-- start of Material for this task --

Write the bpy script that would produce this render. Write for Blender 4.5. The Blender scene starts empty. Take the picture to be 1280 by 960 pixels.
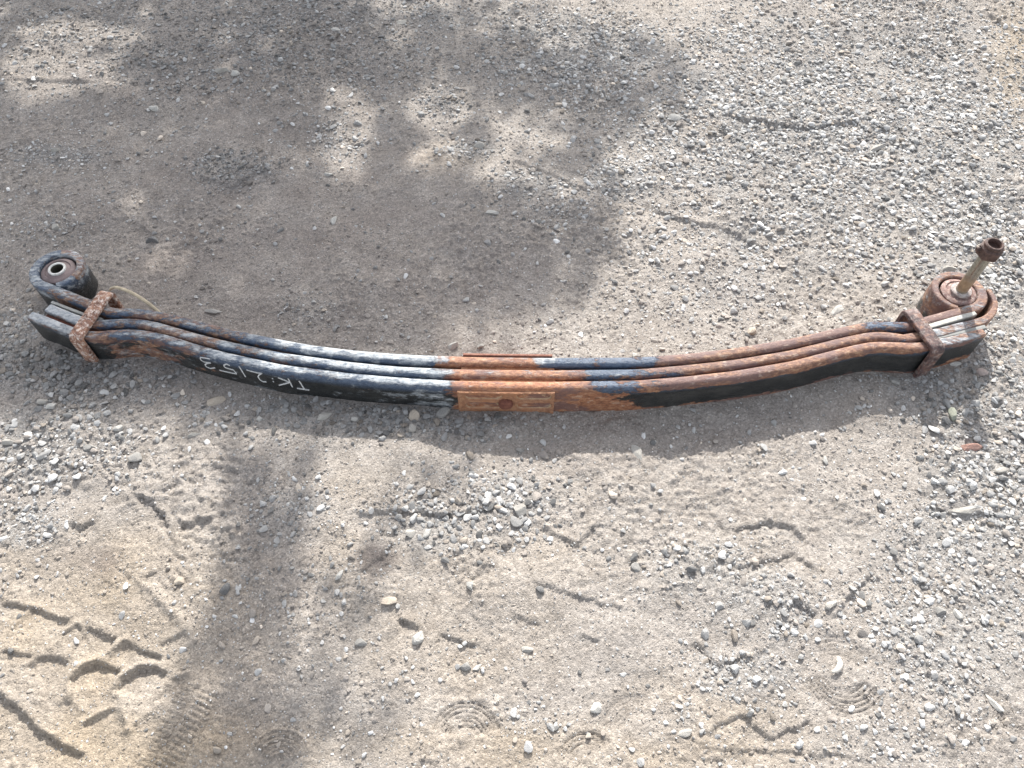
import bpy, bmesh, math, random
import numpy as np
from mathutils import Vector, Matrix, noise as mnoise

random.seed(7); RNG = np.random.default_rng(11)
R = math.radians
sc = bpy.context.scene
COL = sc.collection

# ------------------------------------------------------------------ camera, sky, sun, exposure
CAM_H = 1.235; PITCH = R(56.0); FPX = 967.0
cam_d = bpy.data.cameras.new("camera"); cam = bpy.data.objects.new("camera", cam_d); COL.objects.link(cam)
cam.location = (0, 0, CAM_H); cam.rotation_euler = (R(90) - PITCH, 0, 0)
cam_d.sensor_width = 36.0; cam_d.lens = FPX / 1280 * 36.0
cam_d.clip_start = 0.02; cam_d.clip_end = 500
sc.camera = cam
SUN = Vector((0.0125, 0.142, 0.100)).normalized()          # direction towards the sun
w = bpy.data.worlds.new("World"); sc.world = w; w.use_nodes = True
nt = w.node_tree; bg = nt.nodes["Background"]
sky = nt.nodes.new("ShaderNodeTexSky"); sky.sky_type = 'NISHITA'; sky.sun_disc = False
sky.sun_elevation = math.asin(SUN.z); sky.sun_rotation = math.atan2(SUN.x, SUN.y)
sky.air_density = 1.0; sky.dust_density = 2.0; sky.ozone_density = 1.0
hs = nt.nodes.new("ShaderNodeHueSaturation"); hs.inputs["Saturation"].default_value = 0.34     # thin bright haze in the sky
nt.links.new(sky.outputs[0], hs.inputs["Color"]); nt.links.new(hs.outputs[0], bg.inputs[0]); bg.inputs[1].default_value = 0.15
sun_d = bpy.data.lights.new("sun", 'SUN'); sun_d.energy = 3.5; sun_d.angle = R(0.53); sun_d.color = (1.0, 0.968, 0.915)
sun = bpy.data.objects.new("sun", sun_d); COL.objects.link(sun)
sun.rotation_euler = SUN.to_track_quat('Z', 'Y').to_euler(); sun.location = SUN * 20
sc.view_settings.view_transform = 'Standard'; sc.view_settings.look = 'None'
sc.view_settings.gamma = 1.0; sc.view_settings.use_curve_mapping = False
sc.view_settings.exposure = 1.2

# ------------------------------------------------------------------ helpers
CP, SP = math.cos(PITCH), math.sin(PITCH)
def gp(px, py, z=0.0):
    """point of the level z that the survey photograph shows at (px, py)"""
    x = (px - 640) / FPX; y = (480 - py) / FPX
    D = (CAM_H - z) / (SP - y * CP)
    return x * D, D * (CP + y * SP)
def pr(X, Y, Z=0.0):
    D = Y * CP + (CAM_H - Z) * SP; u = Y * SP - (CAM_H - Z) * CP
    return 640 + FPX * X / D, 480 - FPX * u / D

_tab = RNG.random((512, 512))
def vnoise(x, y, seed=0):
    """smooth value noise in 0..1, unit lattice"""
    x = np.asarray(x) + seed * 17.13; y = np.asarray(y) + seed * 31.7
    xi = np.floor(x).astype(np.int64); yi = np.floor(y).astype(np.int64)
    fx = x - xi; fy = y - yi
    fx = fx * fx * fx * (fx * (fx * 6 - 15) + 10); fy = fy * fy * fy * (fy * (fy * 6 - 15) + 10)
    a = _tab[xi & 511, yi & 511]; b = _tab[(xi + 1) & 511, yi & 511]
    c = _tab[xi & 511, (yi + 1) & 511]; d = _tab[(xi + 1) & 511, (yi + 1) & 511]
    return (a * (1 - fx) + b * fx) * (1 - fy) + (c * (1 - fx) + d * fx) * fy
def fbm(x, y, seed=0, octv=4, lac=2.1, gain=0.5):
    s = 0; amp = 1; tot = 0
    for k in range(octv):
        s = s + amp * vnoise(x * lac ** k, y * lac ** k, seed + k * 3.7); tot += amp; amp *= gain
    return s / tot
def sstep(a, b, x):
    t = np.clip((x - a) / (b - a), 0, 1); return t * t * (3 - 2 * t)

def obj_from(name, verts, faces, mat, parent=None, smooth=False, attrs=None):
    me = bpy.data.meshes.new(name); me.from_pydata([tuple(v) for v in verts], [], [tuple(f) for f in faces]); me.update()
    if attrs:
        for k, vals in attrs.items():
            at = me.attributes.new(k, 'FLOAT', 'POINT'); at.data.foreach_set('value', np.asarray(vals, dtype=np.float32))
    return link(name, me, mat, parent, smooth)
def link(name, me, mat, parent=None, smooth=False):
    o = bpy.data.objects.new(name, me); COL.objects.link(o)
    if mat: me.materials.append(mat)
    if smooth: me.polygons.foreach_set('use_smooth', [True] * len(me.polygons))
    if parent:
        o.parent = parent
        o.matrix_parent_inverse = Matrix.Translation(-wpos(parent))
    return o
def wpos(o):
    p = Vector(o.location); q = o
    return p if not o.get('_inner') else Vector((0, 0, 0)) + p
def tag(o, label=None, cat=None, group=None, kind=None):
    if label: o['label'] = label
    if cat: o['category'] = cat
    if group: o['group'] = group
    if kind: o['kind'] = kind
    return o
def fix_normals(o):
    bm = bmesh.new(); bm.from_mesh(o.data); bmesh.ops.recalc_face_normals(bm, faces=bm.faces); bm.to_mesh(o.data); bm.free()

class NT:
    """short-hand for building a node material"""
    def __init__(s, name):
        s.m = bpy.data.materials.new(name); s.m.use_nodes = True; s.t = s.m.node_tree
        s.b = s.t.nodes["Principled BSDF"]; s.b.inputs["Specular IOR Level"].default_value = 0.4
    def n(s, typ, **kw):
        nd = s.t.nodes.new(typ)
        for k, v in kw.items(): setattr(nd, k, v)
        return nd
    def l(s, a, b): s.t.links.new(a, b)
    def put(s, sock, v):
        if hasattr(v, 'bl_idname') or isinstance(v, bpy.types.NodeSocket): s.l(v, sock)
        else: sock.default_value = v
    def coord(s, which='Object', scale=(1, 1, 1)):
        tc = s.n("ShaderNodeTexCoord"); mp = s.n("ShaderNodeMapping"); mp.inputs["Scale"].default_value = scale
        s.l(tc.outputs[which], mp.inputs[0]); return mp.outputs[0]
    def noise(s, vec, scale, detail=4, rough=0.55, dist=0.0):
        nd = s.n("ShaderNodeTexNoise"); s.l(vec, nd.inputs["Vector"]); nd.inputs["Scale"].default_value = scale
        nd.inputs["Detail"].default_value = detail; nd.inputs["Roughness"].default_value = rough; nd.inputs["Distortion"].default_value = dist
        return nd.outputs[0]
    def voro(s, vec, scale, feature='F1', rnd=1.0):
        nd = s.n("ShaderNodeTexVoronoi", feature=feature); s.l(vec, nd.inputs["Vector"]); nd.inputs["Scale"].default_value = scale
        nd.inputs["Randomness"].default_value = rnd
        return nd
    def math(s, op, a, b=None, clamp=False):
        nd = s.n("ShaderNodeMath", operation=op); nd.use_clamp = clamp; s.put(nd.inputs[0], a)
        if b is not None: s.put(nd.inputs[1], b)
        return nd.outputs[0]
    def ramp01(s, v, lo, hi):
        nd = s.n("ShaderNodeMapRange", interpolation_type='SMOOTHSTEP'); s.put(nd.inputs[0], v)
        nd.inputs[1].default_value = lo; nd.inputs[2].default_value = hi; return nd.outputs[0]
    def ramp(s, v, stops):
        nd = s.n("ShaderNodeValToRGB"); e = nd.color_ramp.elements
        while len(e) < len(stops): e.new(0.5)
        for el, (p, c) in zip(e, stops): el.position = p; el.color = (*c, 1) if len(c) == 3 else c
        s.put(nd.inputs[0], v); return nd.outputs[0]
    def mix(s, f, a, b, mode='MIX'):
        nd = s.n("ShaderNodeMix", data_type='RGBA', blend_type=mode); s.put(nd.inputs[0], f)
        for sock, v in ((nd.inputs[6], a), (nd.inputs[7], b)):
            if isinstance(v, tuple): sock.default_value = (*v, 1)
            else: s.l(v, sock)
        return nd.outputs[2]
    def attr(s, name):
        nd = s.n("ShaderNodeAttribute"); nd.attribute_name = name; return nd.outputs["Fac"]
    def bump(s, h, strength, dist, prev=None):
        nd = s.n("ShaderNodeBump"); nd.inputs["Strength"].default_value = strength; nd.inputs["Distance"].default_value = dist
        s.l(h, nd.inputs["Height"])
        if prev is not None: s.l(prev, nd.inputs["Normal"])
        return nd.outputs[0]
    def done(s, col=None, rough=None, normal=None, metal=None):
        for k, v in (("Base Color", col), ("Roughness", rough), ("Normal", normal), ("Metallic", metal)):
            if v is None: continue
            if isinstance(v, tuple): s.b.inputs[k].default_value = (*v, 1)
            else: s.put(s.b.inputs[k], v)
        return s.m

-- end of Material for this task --
-- start of Material for this task --

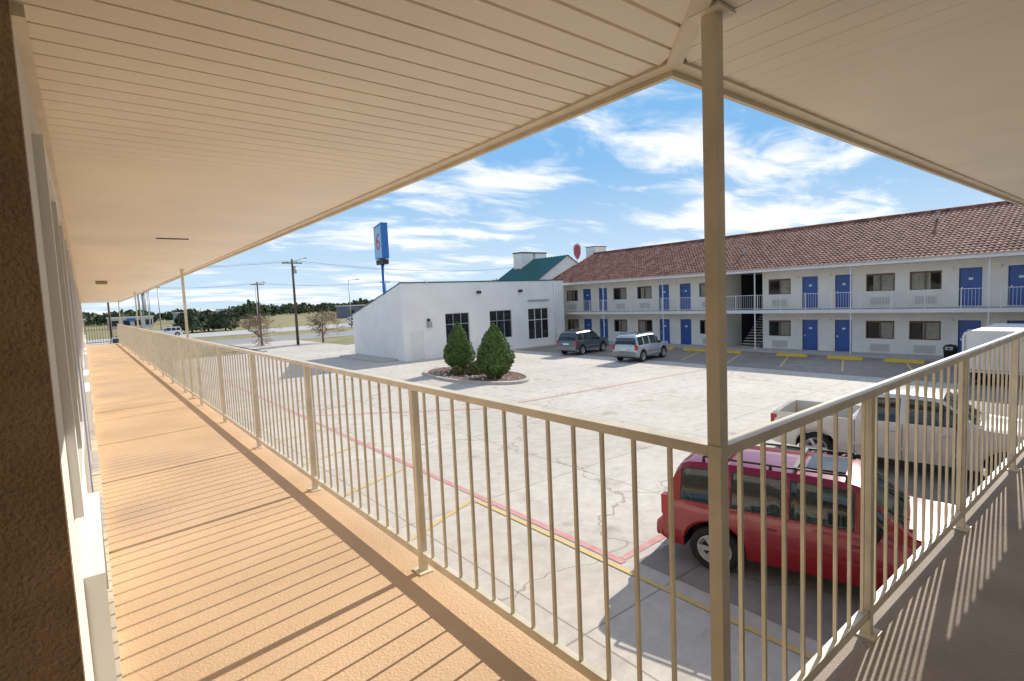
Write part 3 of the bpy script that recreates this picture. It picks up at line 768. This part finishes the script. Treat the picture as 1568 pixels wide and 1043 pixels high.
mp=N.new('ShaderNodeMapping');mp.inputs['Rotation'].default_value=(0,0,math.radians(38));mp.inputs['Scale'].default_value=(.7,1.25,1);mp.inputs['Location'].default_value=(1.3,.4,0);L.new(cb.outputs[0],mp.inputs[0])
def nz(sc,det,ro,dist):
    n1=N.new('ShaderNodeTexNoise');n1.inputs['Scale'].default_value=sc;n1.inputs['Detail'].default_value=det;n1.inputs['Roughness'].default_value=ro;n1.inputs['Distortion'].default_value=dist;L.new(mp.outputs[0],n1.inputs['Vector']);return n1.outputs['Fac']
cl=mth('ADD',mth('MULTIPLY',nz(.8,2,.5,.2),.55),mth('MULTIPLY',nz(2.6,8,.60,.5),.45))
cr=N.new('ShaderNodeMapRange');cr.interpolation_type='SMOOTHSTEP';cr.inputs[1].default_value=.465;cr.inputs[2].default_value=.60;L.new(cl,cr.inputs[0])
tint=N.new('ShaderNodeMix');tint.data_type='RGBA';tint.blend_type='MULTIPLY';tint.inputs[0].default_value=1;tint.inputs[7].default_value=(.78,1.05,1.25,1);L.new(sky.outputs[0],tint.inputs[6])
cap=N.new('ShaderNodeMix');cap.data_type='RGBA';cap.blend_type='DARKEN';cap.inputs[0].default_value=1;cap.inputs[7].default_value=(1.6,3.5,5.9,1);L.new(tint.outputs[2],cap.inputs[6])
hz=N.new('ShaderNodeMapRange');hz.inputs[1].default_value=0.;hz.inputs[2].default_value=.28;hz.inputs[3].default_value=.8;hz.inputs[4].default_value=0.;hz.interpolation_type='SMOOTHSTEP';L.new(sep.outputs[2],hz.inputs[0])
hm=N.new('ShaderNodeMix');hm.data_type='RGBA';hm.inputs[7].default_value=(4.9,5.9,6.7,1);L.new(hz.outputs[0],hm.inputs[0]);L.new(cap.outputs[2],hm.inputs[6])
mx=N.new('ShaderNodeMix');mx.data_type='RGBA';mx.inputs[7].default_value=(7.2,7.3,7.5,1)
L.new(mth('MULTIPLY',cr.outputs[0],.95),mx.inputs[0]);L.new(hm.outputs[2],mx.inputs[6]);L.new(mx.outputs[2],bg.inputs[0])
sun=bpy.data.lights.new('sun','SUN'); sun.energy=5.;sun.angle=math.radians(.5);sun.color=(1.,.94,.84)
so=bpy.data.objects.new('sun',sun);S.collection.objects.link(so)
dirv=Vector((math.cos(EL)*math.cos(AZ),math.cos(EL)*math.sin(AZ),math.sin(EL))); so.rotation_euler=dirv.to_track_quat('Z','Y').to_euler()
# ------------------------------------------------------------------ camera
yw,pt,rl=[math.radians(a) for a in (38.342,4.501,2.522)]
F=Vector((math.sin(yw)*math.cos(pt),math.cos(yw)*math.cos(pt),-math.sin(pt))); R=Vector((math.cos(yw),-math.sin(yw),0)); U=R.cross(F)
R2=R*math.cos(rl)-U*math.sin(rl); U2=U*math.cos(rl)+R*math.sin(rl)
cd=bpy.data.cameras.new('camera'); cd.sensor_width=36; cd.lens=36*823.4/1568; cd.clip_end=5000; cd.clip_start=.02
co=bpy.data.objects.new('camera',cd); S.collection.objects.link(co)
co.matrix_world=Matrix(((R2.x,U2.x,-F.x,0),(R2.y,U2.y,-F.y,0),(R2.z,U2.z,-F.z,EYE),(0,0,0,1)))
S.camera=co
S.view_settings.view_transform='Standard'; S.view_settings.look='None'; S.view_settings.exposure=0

-- end of Material for this task --

### Written instruction:
Your task is to quote, unchanged, only the lines from the line bearing "Write the bpy" through the line bearing "from mathutils import"; the pictures are not part of the copy.

### Output:
Write the bpy script that would produce this render. Write for Blender 4.5. The Blender scene starts empty. Take the picture to be 1280 by 960 pixels.
import bpy, bmesh, math, random
import numpy as np
from mathutils import Vector, Matrix, noise as mnoise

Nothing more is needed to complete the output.